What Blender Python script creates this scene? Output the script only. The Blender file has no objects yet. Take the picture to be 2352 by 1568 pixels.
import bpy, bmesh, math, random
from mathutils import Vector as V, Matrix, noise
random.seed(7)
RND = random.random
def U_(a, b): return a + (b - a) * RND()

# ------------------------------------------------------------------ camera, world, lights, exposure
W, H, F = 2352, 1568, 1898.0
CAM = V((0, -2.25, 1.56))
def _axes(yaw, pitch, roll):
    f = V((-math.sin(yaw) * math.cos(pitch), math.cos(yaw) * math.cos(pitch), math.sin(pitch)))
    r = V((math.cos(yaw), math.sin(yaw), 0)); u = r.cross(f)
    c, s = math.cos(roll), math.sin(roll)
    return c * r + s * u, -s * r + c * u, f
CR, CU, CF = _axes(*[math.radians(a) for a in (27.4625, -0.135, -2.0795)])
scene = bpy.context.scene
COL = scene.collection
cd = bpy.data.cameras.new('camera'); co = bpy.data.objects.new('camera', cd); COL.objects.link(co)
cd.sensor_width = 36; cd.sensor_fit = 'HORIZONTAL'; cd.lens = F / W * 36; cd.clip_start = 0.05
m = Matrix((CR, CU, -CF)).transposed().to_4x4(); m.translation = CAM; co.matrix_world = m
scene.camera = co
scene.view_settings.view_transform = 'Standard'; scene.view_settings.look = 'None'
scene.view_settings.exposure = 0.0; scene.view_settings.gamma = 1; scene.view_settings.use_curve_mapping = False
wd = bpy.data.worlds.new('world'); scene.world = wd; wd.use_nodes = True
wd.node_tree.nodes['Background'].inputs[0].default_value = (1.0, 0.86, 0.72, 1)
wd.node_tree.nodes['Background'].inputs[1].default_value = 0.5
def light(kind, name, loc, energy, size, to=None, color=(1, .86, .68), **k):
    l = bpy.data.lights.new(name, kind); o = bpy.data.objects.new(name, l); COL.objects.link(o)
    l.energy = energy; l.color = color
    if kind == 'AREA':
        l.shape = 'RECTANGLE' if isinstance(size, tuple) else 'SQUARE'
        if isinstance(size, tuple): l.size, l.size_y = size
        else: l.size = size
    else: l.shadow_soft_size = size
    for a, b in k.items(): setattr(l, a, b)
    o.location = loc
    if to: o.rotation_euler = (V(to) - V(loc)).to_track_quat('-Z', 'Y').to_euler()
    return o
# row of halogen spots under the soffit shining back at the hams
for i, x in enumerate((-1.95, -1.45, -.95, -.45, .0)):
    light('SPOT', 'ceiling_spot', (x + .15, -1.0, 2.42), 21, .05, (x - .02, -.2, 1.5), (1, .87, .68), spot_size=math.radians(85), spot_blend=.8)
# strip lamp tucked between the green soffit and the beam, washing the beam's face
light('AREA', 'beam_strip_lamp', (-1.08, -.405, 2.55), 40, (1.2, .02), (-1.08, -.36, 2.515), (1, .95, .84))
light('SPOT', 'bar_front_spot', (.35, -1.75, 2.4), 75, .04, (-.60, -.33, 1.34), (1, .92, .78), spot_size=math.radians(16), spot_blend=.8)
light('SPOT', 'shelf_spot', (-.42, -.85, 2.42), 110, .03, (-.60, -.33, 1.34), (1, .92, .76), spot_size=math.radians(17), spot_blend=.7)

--

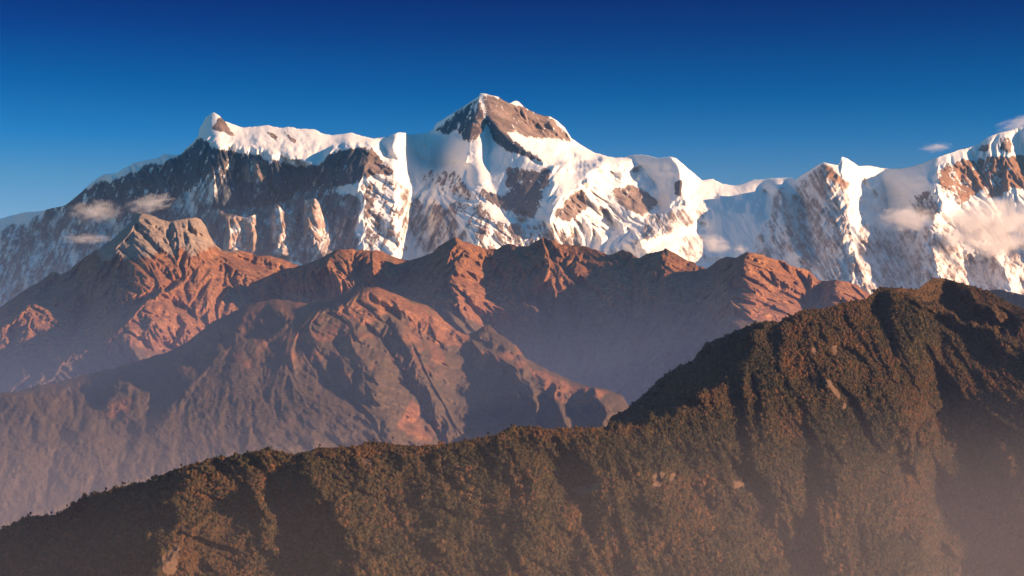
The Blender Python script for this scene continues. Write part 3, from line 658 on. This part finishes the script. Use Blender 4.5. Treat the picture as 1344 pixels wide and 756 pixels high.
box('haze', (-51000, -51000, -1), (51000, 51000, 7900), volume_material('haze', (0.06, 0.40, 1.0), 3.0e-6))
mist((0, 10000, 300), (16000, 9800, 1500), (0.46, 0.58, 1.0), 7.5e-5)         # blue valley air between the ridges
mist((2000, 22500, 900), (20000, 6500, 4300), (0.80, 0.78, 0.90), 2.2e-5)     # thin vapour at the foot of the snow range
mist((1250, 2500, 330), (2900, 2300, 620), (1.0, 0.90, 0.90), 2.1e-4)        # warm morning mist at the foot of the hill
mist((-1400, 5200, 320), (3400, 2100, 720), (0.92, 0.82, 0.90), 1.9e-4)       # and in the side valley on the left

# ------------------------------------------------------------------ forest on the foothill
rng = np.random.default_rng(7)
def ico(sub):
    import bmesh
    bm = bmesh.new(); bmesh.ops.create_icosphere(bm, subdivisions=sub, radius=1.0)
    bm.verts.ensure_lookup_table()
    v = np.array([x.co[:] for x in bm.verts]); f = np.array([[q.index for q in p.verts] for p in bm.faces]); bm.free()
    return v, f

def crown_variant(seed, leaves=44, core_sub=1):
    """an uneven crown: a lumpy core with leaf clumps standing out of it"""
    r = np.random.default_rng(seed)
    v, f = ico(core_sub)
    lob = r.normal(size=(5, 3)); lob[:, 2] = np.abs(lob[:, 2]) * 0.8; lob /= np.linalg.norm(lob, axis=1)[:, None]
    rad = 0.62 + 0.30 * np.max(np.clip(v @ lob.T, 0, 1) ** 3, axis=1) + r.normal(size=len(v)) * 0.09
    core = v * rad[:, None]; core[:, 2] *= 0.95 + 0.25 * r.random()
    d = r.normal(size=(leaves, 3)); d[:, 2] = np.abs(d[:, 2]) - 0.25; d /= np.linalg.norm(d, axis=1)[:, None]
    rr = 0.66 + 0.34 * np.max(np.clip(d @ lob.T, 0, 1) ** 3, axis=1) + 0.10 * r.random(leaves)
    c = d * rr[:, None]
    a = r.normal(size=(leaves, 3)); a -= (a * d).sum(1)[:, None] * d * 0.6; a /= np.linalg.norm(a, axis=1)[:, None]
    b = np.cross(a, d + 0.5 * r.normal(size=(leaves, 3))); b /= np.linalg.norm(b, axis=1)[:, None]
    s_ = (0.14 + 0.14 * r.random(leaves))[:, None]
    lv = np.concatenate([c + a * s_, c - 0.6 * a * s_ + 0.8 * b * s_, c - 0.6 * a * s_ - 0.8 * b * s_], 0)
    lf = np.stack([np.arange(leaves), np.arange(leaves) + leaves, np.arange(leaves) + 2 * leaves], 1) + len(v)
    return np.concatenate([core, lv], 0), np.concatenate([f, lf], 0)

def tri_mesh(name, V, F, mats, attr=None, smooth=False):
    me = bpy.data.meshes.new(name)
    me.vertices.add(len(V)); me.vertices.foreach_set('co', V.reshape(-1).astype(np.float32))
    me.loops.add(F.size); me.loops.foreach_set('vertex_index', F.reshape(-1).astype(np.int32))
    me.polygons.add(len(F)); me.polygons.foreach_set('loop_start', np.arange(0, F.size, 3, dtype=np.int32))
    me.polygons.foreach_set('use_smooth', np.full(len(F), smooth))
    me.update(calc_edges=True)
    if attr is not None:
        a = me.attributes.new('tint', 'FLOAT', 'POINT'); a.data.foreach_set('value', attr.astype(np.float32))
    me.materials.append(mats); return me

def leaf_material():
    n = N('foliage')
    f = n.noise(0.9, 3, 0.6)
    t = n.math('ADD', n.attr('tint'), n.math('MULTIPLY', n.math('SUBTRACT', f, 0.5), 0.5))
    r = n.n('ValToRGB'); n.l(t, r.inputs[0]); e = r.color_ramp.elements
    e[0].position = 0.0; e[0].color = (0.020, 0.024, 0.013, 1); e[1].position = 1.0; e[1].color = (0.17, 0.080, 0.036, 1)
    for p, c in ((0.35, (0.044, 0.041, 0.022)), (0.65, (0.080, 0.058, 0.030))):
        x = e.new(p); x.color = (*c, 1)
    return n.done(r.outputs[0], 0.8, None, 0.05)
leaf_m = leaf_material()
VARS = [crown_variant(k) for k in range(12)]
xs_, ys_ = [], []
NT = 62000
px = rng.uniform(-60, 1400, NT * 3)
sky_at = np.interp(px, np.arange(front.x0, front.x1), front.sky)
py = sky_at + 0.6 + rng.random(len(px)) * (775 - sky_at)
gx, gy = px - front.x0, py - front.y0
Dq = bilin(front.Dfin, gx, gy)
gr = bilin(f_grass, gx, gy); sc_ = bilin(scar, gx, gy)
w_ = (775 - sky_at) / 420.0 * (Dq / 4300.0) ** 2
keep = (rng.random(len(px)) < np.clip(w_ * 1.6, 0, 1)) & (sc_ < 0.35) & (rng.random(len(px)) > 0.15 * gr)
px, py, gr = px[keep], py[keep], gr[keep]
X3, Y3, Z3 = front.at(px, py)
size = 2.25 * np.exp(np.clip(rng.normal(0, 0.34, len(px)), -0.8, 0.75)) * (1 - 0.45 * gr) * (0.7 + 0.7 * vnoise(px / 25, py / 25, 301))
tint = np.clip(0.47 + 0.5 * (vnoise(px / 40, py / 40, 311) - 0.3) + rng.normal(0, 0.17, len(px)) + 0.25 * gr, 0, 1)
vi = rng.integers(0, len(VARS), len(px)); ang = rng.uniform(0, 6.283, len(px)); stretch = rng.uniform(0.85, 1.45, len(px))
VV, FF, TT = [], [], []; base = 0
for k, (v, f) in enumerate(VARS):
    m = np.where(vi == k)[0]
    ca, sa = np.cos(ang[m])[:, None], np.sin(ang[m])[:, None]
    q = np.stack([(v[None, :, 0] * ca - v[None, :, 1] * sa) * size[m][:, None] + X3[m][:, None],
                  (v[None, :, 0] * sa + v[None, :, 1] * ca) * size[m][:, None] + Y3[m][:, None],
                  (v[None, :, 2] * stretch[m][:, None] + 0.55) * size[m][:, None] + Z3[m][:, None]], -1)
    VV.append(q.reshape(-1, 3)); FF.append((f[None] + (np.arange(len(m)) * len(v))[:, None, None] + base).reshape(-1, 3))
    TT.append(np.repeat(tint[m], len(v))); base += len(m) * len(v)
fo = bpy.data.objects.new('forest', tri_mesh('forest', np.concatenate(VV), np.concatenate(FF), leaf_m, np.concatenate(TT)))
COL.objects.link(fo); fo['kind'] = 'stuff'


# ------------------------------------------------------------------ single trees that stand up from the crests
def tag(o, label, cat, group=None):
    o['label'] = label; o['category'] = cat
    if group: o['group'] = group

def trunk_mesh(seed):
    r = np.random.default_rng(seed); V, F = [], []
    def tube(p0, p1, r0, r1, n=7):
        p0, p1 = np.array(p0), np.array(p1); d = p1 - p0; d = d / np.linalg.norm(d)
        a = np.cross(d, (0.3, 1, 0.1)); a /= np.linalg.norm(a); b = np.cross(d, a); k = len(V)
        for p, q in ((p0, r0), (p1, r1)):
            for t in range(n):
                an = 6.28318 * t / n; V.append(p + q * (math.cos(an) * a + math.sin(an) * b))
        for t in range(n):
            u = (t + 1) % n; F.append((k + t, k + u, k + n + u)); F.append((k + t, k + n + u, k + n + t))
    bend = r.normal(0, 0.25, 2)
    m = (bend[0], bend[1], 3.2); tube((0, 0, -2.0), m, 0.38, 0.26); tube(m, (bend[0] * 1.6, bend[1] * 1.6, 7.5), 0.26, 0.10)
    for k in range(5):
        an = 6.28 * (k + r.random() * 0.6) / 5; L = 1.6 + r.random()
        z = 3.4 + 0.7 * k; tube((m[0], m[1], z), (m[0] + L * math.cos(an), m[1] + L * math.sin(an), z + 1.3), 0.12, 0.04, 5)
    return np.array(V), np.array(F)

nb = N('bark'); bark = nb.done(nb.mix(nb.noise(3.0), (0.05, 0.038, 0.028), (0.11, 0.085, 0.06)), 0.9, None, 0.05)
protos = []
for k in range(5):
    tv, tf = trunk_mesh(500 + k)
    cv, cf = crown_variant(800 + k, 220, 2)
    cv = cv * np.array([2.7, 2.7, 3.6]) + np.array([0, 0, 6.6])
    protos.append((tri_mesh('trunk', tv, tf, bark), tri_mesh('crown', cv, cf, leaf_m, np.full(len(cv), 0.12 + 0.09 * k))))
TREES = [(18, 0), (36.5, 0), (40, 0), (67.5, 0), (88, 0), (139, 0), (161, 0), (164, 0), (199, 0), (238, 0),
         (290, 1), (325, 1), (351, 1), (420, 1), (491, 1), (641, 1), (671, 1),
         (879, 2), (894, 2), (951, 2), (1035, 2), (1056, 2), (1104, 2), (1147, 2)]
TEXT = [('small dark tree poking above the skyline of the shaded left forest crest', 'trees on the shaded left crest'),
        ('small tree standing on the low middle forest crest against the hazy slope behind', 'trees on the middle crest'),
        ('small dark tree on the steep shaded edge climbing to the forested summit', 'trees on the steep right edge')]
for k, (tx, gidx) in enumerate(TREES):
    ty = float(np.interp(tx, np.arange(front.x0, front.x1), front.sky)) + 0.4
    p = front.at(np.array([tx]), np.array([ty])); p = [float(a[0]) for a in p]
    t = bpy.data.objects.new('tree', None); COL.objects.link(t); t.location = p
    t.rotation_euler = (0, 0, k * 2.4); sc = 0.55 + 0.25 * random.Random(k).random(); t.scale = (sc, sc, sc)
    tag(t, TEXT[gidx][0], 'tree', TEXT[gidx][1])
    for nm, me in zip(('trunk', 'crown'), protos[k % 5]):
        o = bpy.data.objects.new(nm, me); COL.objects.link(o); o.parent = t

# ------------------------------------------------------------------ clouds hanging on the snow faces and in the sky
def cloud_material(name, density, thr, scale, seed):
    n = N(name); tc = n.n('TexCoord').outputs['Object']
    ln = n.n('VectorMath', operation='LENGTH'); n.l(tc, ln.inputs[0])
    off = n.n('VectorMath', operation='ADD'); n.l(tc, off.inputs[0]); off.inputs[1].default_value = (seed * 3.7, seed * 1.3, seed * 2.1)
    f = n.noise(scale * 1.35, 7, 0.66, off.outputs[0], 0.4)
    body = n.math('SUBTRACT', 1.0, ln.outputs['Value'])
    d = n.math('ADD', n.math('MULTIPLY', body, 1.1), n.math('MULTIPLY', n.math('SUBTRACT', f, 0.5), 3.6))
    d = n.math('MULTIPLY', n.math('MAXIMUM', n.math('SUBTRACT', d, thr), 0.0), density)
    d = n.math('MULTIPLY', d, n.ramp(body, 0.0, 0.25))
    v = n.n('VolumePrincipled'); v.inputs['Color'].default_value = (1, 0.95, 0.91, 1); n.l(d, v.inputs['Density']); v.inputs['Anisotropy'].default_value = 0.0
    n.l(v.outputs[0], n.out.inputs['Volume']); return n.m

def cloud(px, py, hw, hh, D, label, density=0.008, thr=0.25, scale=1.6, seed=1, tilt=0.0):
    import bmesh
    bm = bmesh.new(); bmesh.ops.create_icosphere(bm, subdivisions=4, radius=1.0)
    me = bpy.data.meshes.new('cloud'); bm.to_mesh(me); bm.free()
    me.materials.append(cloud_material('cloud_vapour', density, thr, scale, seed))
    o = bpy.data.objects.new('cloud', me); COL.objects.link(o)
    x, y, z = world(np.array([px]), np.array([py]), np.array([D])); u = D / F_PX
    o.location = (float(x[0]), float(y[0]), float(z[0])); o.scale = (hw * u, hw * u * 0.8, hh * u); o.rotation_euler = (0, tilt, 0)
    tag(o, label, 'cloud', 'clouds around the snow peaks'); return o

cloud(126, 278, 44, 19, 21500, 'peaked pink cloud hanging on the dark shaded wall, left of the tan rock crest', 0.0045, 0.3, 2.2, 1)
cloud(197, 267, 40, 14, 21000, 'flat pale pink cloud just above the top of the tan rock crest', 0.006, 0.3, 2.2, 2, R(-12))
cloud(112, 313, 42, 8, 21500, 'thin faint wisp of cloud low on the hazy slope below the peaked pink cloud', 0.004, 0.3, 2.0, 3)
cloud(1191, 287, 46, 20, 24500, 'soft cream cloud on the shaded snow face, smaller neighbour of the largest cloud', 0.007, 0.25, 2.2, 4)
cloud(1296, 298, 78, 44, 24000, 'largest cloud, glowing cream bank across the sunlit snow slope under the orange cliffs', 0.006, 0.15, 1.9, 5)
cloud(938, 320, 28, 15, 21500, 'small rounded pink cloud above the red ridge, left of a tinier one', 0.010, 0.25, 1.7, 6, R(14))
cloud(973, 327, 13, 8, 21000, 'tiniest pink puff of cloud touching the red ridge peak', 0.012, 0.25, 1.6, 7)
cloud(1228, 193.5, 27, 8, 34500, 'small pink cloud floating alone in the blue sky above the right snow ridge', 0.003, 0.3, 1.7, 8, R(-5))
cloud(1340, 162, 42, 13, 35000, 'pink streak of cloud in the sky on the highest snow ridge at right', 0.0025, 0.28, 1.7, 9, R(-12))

## TASK STATEMENT
This exercise asks for the lines from the line with "The Blender Python" to the line with "on the left", both lines included, set down exactly and with nothing else.

## EXERCISE ANSWER
The Blender Python script for this scene continues. Write part 3, from line 658 on. This part finishes the script. Use Blender 4.5. Treat the picture as 1344 pixels wide and 756 pixels high.
box('haze', (-51000, -51000, -1), (51000, 51000, 7900), volume_material('haze', (0.06, 0.40, 1.0), 3.0e-6))
mist((0, 10000, 300), (16000, 9800, 1500), (0.46, 0.58, 1.0), 7.5e-5)         # blue valley air between the ridges
mist((2000, 22500, 900), (20000, 6500, 4300), (0.80, 0.78, 0.90), 2.2e-5)     # thin vapour at the foot of the snow range
mist((1250, 2500, 330), (2900, 2300, 620), (1.0, 0.90, 0.90), 2.1e-4)        # warm morning mist at the foot of the hill
mist((-1400, 5200, 320), (3400, 2100, 720), (0.92, 0.82, 0.90), 1.9e-4)       # and in the side valley on the left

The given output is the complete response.